A great movie poster should sell the movie and make you inscribe the film's opening date in your mind. Admittedly, some of these posters, even the good ones, fail at that. Some are stunning but don't even display the film's title, and may not have brought in one extra ticket sale. That's the studio marketing department's problem, not ours. We're voting just on style here, not substance.

Here are our pics for the four best and four worst movie posters of 2012.

BEST

'Zero Dark Thirty'

The title is there, but it's smeared over with black, as if the CIA itself came in and erased the name of the film. Fitting and creepy for the controversial movie about the hunt for Osama bin Laden. 

Sony Pictures

'Wreck-It Ralph'

The animated film holds charms not just for children, but for their parents and caregivers, who still hold fond memories of hours spent in 1980s and 1990s arcades. So the retro, 8-bit style of this poster fits right in.

Walt Disney Pictures

'V/H/S'

In this cult horror flick, a group of thieves end up watching a number of horrible events on videotapes while looking for the one particular tape they're supposed to steal.

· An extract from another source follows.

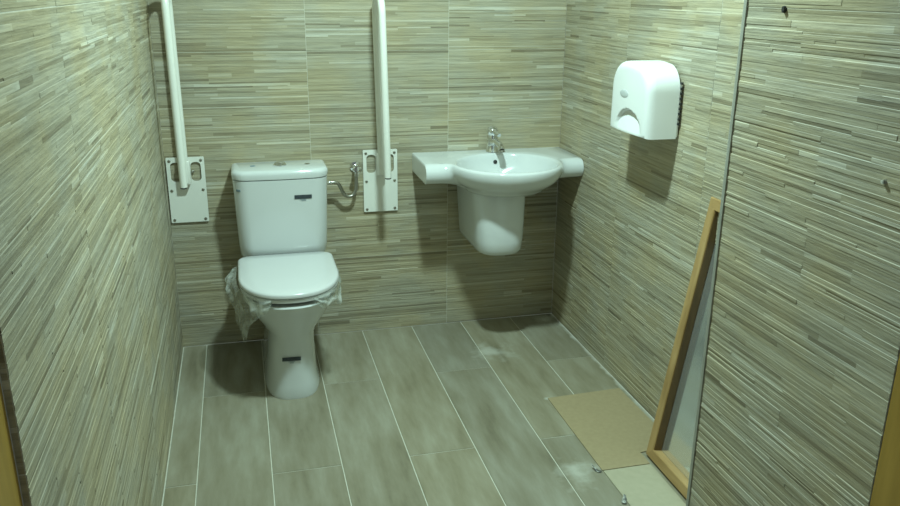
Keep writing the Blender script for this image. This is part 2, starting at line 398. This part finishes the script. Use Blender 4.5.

The tapes in this poster line up to make a most menacing skull.

Magnet Releasing

'Argo'

The faux-shredding on this poster not only looks cool, but it fits in with the movie's plot, as American employees in Iran desperately try to shred important documents and later, Iranian children are ordered to try and piece them back together to try and identify the Americans in hiding.

Warner Bros. Pictures

WORST

'Ted'

Ha! Get it, the bear is at the urinal along with the human and ... ugh, whatever.

Universal Pictures

'What to Expect When You're Expecting'

Making a movie out of a pregnancy advice book was a horrible idea. The studio just liked the clicky title. This poster does nothing to convince anyone except pregnancy fetishists to see the film. 

Lionsgate

'Alex Cross'

Critics weren't fans of "Alex Cross," though some liked Tyler Perry's performance. The poster shrinks Perry, who's shot in kind of a Batman style, and puts his figure inside villain Matthew Fox. Do you want to see the film based on this?  Can you even tell who the hero is? 

Summit Entertainment

'John Carter'

And at last we come to "John Carter," possibly the year's most-trumpeted flop. It cost nearly a quarter of a billion dollars and confused viewers and critics alike. This poster did not help.